Utilities are changing, and investors must, too

Staying Ahead

March 10, 1997|By Jane Bryant Quinn | Jane Bryant Quinn,Washington Post Writers Group

FIRST IT WAS IBM. Then it was AT&T. Now another "safe" investment is about to come apart.

This time it's electric utilities -- widely held by older people for dividend income and steady if unspectacular growth. They're also being pitched to baby boomers today as a haven if other stocks drop.

But utility investors today can't rely on the lessons of the past. Deregulation is going to spin through this stuffy industry like a twister. Sometimes the stocks will hold up, sometimes they won't.

Nevertheless, utilities carry two interesting investment stories.

Story One, for traditional-income investors: You can find good utility stocks that are yielding nifty dividends -- between 5 percent and 6 percent, compared with nearly 6 percent on medium-term bonds. And, unlike bonds, utilities often raise the dividends they pay.

But deregulation may change all this, warn the researchers at the Washington International Energy Group (WIEG). In a recent survey, 42 percent of investor-owned utilities said that in time they expect to reduce the portion of earnings they pay out in dividends.

So you can't blindly buy your local utility anymore. You have to evaluate its potential for future growth.

Story Two, for those seeking capital gains: You're looking at an interesting opportunity.

Utility stocks got hammered in 1994, when interest rates rose (interest rates and utility-stock prices move in opposite directions). They got hammered again as investors worried about the turmoil that deregulation is likely to bring. Laggard stocks are a favorite contrarian buy.

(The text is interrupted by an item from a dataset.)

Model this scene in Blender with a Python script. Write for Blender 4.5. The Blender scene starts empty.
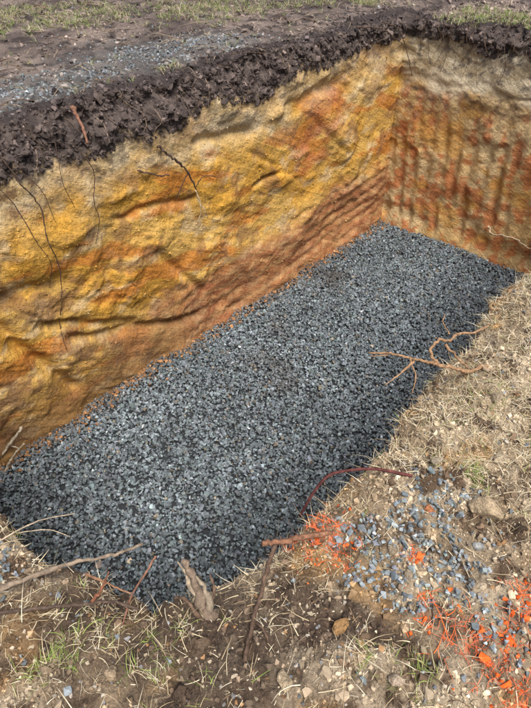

The tricky bit is finding stocks that can prosper in a less-regulated world. To be blunt, utility chief executives haven't had to be too bright, except at outwitting state regulators. Now, their safe monopolies are going to be torn apart.

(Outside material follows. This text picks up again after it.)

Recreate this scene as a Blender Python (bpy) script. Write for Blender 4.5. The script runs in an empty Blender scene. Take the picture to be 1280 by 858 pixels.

That is already happening in California, New Hampshire, Pennsylvania and Rhode Island. Several other states are almost ready to move.

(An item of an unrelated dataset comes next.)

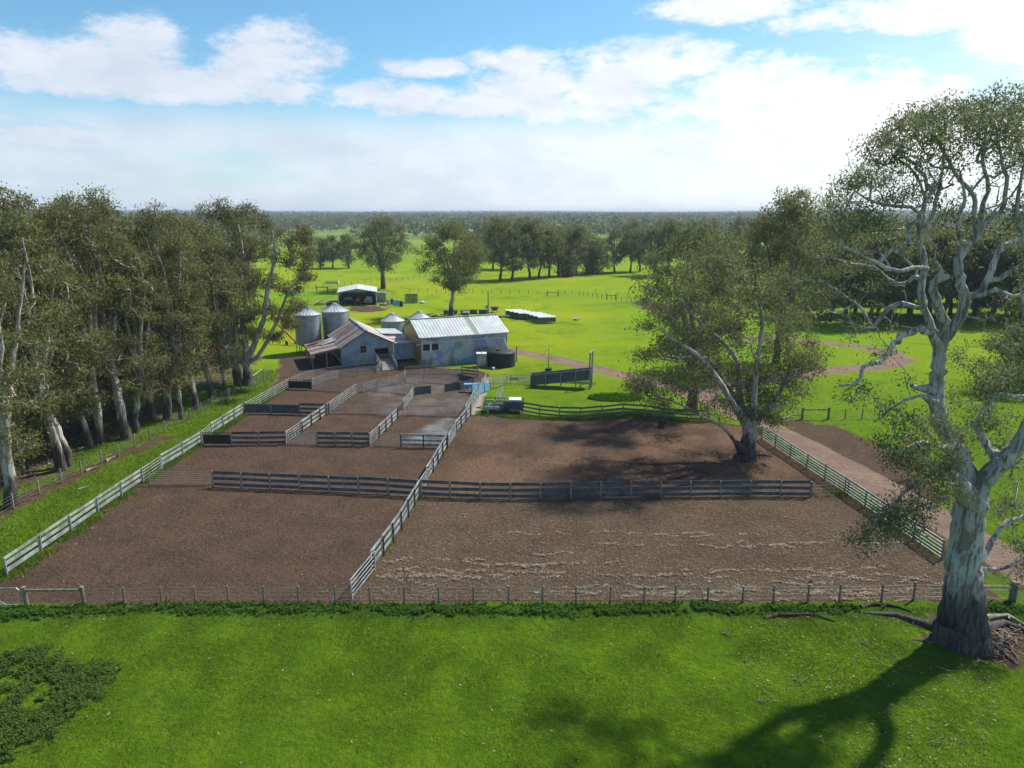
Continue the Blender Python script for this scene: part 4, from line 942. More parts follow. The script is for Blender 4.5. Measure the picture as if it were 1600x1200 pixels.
fence('yard_fence', 'inner curved bar fence making a lane to the shed ramp', [(487,592),(507,584.5),(530,579),(560,575),(592,571.5),(597,566)], 1.0, 'bars', 2.6, YG)
fence('solid_fence', 'solid black panel closing the back of the farthest left pen', [(450,593),(486,594)], 1.15, 'sheet', 4, 'solid panels', cat='fence')
fence('yard_fence', 'dark slatted panel beside the black panel at the back of the far pen', [(487,594),(540,597)], 1.15, 'bars', 3, YG)
fence('yard_fence', 'dark railed fence left of the slotted panels, behind the middle left pen', [(382,629.5),(422,630)], 1.15, 'greysheet', 3.4, YG)
so = fence('solid_fence', 'weathered grey panels with dark slots between the left pens', [(423,630),(467,631)], 1.15, 'greysheet', 2.2, 'solid panels', cat='fence')
fence('yard_fence', 'dark railed fence right of the slotted panels, behind the middle left pen', [(468,631),(510,632)], 1.15, 'board', 3.2, YG)
fence('yard_fence', 'fine wire mesh fence running right from the first diagonal at its middle', [(512,632),(555,631.5),(588,632),(601,633),(618,638)], 1.0, 'fine', 3.0, YG)
fence('yard_fence', 'first diagonal fence from the left, near barred section', [(446,675),(470,659)], 1.1, 'barsw', 3.5, YG)
fence('yard_fence', 'first diagonal fence from the left, boarded middle section with dark posts', [(470,659),(512,630)], 1.1, 'white', 2.2, YG, postside=-.09)
fence('yard_fence', 'first diagonal fence from the left, far barred section', [(512,630),(556,600)], 1.1, 'barsw', 4.2, YG)
fence('solid_fence', 'solid black panel at the left end of the front row of pens', [(316,676),(360,676.3)], 1.15, 'sheet', 3.0, 'solid panels', cat='fence')
fence('yard_fence', 'dark boarded fence in front of the middle left pen', [(361,676),(445.5,675)], 1.15, 'board', 2.2, YG, postside=-.09)
fence('yard_gate', 'fine barred gate between the dark boarded fences of the front pens', [(449,675.5),(494,676)], 1.1, 'bars', 3.4, 'gates of the yards', cat='gate')
fence('yard_fence', 'dark boarded fence in front of the second pen', [(495,676),(577,677)], 1.15, 'board', 1.6, YG, postside=-.09)
fence('yard_fence', 'second diagonal fence, near barred section', [(578,677),(591,666)], 1.1, 'barsw', 3.5, YG)
fence('yard_fence', 'second diagonal fence, boarded section with dark posts', [(591,666),(620,639)], 1.1, 'white', 2.1, YG, postside=-.09)
fence('yard_fence', 'short curving bar fence beyond the second diagonal', [(630,625),(637,617),(644,609),(646,604)], 1.05, 'barsw', 2.4, YG)
fence('yard_gate', 'wire gate in front of the wet pen', [(592,679),(626,679.5)], 1.05, 'fine', 3.2, 'gates of the yards', cat='gate')
fence('yard_fence', 'white boarded panel with black posts in front of the wet pen', [(626,679.5),(697,680.5)], 1.15, 'white', 2.0, YG, postside=-.08)
fence('yard_fence', 'mesh fence along the back of the wet pen', [(637,634),(652,634.5),(675,634.8),(700,635),(726,636)], 1.0, 'fine', 2.6, YG)
fence('yard_gate', 'long grey six bar gate hanging open at the near end of the centre fence', [(548.5,905),(553,897),(584,862)], 1.2, 'barsw', 6, 'gates of the yards', cat='gate')
fence('yard_fence', 'centre diagonal fence, long boarded near section with dark posts', [(579,862),(620,808),(655,751)], 1.2, 'white', 1.9, YG, postside=-.10)
fence('yard_gate', 'barred gate in the centre diagonal fence just beyond the crossing', [(656,750),(668,732)], 1.15, 'barsw', 3.5, 'gates of the yards', cat='gate')
fence('yard_fence', 'centre diagonal fence, boarded section between the crossing and the wet pen', [(666,731),(697,681)], 1.15, 'white', 1.9, YG, postside=-.10)
fence('yard_gate', 'narrow barred gate in the centre diagonal fence beside the wet pen', [(700,679),(712,661)], 1.15, 'barsw', 3.5, 'gates of the yards', cat='gate')
fence('yard_fence', 'centre diagonal fence, far boarded section', [(711,660),(734,633)], 1.15, 'white', 1.9, YG, postside=-.10)
fence('yard_fence', 'left side of the narrow drafting race, bright galvanised bars', [(727,634),(734,622),(741,610),(746,601)], 1.1, 'barsw', 1.6, YG)
fence('yard_fence', 'right side of the narrow drafting race, bright galvanised bars', [(733,634),(741,620),(748,608),(756,592),(760,583)], 1.1, 'barsw', 1.6, YG)
fence('yard_fence', 'bar fence curving round the back of the round pen', [(632,573),(660,571.5),(700,572),(730,574),(748,578)], 1.0, 'bars', 2.6, YG)
fence('yard_fence', 'inner bar fence of the round pen, back side', [(633,586.5),(660,584),(690,585),(716,588)], 1.05, 'bars', 2.6, YG)
fence('solid_fence', 'curved dark solid panel on the right of the round pen', [(715,582),(727,584),(740,588)], 1.1, 'greysheet', 2.0, 'solid panels', cat='fence')
fence('yard_fence', 'bar fence between the shed lane and the round pen', [(566,599),(585,594),(606,590),(634,583),(632,577)], 1.05, 'bars', 2.4, YG)
fence('yard_fence', 'fine bar fence along the front left of the round pen', [(556,601),(583,597),(617,599),(642,605)], 1.0, 'fine', 2.6, YG)
fence('yard_gate', 'blue grey sheeted gate standing in the middle of the round pen', [(647,604),(673,601)], 1.1, 'greysheet', 4, 'gates of the yards', cat='gate')
fence('yard_fence', 'blue grey barred panel on the front right of the round pen', [(694,599),(716,596),(740,590)], 1.15, 'greysheet', 2.5, YG)
fence('yard_gate', 'bare fine barred gate at the left end of the long dark cross fence', [(232,737),(262,737),(331,737)], 1.05, 'fine', 3.2, 'gates of the yards', cat='gate')
fence('yard_fence', 'long dark boarded cross fence, left half', [(331.7,737),(400,740),(500,744),(580,747),(653,751)], 1.2, 'board', 2.25, YG, postside=-.1)
fence('yard_fence', 'long dark boarded cross fence, right half', [(657,751.5),(700,753.5),(780,755.5),(860,755.3),(950,754),(1060,752.5),(1180,751.5),(1267,752)], 1.2, 'board', 2.15, YG, postside=-.1)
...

To prod the slowpokes, Congress and the White House are considering bills that would set a date for competition to begin -- say, about 2001.

Eventually, most utilities will no longer own their neighborhoods. Marketers of electrical power will buy where it's cheap and deliver it to distant customers for less than they're paying now.

Households and small companies probably won't see their costs decline by very much except in high-priced cities such as Chicago, San Diego and New York, says WIEG's president, Roger Gale.

Huge discounts are in the offing, however, for major commercial and industrial customers. As a result, selling electrical power will become less profitable.

The winners in this business will be the low-cost producers. That means charging a retail price of no more than 7 cents per kilowatt-hour, says Lowell Miller of Miller/Howard Investments in Woodstock, N.Y., which runs the small BTB Fund and Total Return Utilities Fund.

The transmission part of the industry -- the wires that let people turn on their lights -- will remain a monopoly, with regulated profits and rates.

To increase their earnings and dividends, utilities will have to be more entrepreneurial. Their chief executives are preparing for a historic shopping spree -- merging with other utilities, buying natural gas companies, engaging in joint ventures with telecommunications companies. Some will buy wisely, some none too well.

With all these crosscurrents, it's smarter to own a portfolio of utilities than to pin your hopes on one or two, says David Kiefer, manager of the Prudential Utilities Fund. Some funds lean toward income and some lean toward growth.

Here are some examples of each, from Morningstar analyst Peter Di Teresa:

Traditional income investors will want high-quality stocks whose dividends they think they can trust. They might look at Colonial Utilities and Vanguard's Specialized Utilities Income.

Growth-and-income investors might look for funds that also buy utilities abroad -- say, Franklin Global or AIM Global. Prudential Utilities also has a big foreign stake.

The MFS Utilities fund hunts for growth among smaller stocks. Linder Utility takes a broad enough view of the industry to include satellite companies and cable TV.

Some funds beef up their performance by buying nonutility stocks, something to check before you buy.

Here's how WIEG sums up the industry outlook. For some utilities, it's too late to survive. For others, there's a three-year window in which to re-create themselves. For the future, "watch out, as marketing of electricity becomes North America's most costly and risky business." Not a soul knows how it will all turn out.